* Start *
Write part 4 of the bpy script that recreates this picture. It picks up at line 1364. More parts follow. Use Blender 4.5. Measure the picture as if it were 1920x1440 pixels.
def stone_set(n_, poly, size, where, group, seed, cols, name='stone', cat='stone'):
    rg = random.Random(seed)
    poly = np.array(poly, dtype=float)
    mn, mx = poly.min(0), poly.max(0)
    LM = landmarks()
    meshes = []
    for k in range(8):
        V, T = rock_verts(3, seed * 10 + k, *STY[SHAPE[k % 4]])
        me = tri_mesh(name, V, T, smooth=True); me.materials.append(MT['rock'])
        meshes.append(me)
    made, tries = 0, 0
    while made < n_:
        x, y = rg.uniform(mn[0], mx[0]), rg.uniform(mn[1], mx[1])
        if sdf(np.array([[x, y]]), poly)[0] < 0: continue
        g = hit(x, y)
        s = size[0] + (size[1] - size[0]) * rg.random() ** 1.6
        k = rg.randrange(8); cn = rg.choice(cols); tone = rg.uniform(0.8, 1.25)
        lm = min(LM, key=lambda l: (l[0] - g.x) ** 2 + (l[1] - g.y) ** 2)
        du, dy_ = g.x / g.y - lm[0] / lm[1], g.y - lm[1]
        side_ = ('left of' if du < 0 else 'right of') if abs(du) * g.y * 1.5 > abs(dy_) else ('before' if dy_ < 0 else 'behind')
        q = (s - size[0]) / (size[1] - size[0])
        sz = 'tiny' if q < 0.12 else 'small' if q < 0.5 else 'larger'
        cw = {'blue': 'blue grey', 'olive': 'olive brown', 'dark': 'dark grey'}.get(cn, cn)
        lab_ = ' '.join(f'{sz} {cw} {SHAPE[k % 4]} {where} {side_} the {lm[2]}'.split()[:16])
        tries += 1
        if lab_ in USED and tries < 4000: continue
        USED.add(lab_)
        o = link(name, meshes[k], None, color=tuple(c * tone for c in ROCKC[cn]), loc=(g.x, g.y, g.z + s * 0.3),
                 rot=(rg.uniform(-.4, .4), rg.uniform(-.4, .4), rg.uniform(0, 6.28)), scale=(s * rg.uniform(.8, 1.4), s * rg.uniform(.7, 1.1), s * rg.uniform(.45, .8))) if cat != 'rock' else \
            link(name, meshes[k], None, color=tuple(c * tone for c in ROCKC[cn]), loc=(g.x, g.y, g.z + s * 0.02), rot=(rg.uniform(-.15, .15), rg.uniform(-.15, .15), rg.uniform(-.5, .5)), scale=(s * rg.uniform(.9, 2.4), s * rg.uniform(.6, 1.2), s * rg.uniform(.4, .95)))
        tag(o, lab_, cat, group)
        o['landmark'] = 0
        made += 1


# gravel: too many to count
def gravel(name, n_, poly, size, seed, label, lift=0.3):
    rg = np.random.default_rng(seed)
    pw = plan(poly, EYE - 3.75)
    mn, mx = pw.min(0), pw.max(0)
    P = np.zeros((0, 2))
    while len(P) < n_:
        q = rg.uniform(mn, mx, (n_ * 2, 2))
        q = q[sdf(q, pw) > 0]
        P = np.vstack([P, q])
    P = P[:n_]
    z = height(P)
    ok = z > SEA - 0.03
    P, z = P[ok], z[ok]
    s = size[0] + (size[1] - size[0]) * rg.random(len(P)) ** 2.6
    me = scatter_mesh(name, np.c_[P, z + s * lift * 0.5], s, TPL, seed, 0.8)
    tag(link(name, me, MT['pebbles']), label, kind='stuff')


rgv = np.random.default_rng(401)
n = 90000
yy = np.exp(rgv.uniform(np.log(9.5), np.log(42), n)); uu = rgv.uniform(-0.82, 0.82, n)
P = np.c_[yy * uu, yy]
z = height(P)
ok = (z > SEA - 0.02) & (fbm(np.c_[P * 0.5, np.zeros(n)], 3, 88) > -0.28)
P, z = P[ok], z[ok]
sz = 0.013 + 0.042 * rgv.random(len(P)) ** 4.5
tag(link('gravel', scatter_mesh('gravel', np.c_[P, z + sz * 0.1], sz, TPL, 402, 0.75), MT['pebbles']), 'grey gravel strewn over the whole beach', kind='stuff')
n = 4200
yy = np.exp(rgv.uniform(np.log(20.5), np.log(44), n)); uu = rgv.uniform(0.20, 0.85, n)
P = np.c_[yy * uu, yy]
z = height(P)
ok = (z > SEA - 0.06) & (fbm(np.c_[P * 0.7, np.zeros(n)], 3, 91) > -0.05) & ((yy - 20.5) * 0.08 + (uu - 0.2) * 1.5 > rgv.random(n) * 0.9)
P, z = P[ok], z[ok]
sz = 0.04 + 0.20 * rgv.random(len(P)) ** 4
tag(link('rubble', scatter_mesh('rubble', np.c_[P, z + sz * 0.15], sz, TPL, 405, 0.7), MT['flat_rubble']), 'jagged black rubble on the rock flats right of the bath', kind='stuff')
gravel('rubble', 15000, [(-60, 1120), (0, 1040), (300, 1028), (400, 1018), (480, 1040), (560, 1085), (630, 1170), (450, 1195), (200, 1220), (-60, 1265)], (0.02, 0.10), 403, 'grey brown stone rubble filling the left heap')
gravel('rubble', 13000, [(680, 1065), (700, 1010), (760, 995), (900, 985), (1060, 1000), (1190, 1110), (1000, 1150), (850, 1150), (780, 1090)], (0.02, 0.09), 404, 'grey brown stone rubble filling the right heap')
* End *
WHAT NEEDS TO BE DONE >>
Copy out every line of the data above, exactly as given.

THE RESULT >>
Write part 4 of the bpy script that recreates this picture. It picks up at line 1364. More parts follow. Use Blender 4.5. Measure the picture as if it were 1920x1440 pixels.
def stone_set(n_, poly, size, where, group, seed, cols, name='stone', cat='stone'):
    rg = random.Random(seed)
    poly = np.array(poly, dtype=float)
    mn, mx = poly.min(0), poly.max(0)
    LM = landmarks()
    meshes = []
    for k in range(8):
        V, T = rock_verts(3, seed * 10 + k, *STY[SHAPE[k % 4]])
        me = tri_mesh(name, V, T, smooth=True); me.materials.append(MT['rock'])
        meshes.append(me)
    made, tries = 0, 0
    while made < n_:
        x, y = rg.uniform(mn[0], mx[0]), rg.uniform(mn[1], mx[1])
        if sdf(np.array([[x, y]]), poly)[0] < 0: continue
        g = hit(x, y)
        s = size[0] + (size[1] - size[0]) * rg.random() ** 1.6
        k = rg.randrange(8); cn = rg.choice(cols); tone = rg.uniform(0.8, 1.25)
        lm = min(LM, key=lambda l: (l[0] - g.x) ** 2 + (l[1] - g.y) ** 2)
        du, dy_ = g.x / g.y - lm[0] / lm[1], g.y - lm[1]
        side_ = ('left of' if du < 0 else 'right of') if abs(du) * g.y * 1.5 > abs(dy_) else ('before' if dy_ < 0 else 'behind')
        q = (s - size[0]) / (size[1] - size[0])
        sz = 'tiny' if q < 0.12 else 'small' if q < 0.5 else 'larger'
        cw = {'blue': 'blue grey', 'olive': 'olive brown', 'dark': 'dark grey'}.get(cn, cn)
        lab_ = ' '.join(f'{sz} {cw} {SHAPE[k % 4]} {where} {side_} the {lm[2]}'.split()[:16])
        tries += 1
        if lab_ in USED and tries < 4000: continue
        USED.add(lab_)
        o = link(name, meshes[k], None, color=tuple(c * tone for c in ROCKC[cn]), loc=(g.x, g.y, g.z + s * 0.3),
                 rot=(rg.uniform(-.4, .4), rg.uniform(-.4, .4), rg.uniform(0, 6.28)), scale=(s * rg.uniform(.8, 1.4), s * rg.uniform(.7, 1.1), s * rg.uniform(.45, .8))) if cat != 'rock' else \
            link(name, meshes[k], None, color=tuple(c * tone for c in ROCKC[cn]), loc=(g.x, g.y, g.z + s * 0.02), rot=(rg.uniform(-.15, .15), rg.uniform(-.15, .15), rg.uniform(-.5, .5)), scale=(s * rg.uniform(.9, 2.4), s * rg.uniform(.6, 1.2), s * rg.uniform(.4, .95)))
        tag(o, lab_, cat, group)
        o['landmark'] = 0
        made += 1


# gravel: too many to count
def gravel(name, n_, poly, size, seed, label, lift=0.3):
    rg = np.random.default_rng(seed)
    pw = plan(poly, EYE - 3.75)
    mn, mx = pw.min(0), pw.max(0)
    P = np.zeros((0, 2))
    while len(P) < n_:
        q = rg.uniform(mn, mx, (n_ * 2, 2))
        q = q[sdf(q, pw) > 0]
        P = np.vstack([P, q])
    P = P[:n_]
    z = height(P)
    ok = z > SEA - 0.03
    P, z = P[ok], z[ok]
    s = size[0] + (size[1] - size[0]) * rg.random(len(P)) ** 2.6
    me = scatter_mesh(name, np.c_[P, z + s * lift * 0.5], s, TPL, seed, 0.8)
    tag(link(name, me, MT['pebbles']), label, kind='stuff')


rgv = np.random.default_rng(401)
n = 90000
yy = np.exp(rgv.uniform(np.log(9.5), np.log(42), n)); uu = rgv.uniform(-0.82, 0.82, n)
P = np.c_[yy * uu, yy]
z = height(P)
ok = (z > SEA - 0.02) & (fbm(np.c_[P * 0.5, np.zeros(n)], 3, 88) > -0.28)
P, z = P[ok], z[ok]
sz = 0.013 + 0.042 * rgv.random(len(P)) ** 4.5
tag(link('gravel', scatter_mesh('gravel', np.c_[P, z + sz * 0.1], sz, TPL, 402, 0.75), MT['pebbles']), 'grey gravel strewn over the whole beach', kind='stuff')
n = 4200
yy = np.exp(rgv.uniform(np.log(20.5), np.log(44), n)); uu = rgv.uniform(0.20, 0.85, n)
P = np.c_[yy * uu, yy]
z = height(P)
ok = (z > SEA - 0.06) & (fbm(np.c_[P * 0.7, np.zeros(n)], 3, 91) > -0.05) & ((yy - 20.5) * 0.08 + (uu - 0.2) * 1.5 > rgv.random(n) * 0.9)
P, z = P[ok], z[ok]
sz = 0.04 + 0.20 * rgv.random(len(P)) ** 4
tag(link('rubble', scatter_mesh('rubble', np.c_[P, z + sz * 0.15], sz, TPL, 405, 0.7), MT['flat_rubble']), 'jagged black rubble on the rock flats right of the bath', kind='stuff')
gravel('rubble', 15000, [(-60, 1120), (0, 1040), (300, 1028), (400, 1018), (480, 1040), (560, 1085), (630, 1170), (450, 1195), (200, 1220), (-60, 1265)], (0.02, 0.10), 403, 'grey brown stone rubble filling the left heap')
gravel('rubble', 13000, [(680, 1065), (700, 1010), (760, 995), (900, 985), (1060, 1000), (1190, 1110), (1000, 1150), (850, 1150), (780, 1090)], (0.02, 0.09), 404, 'grey brown stone rubble filling the right heap')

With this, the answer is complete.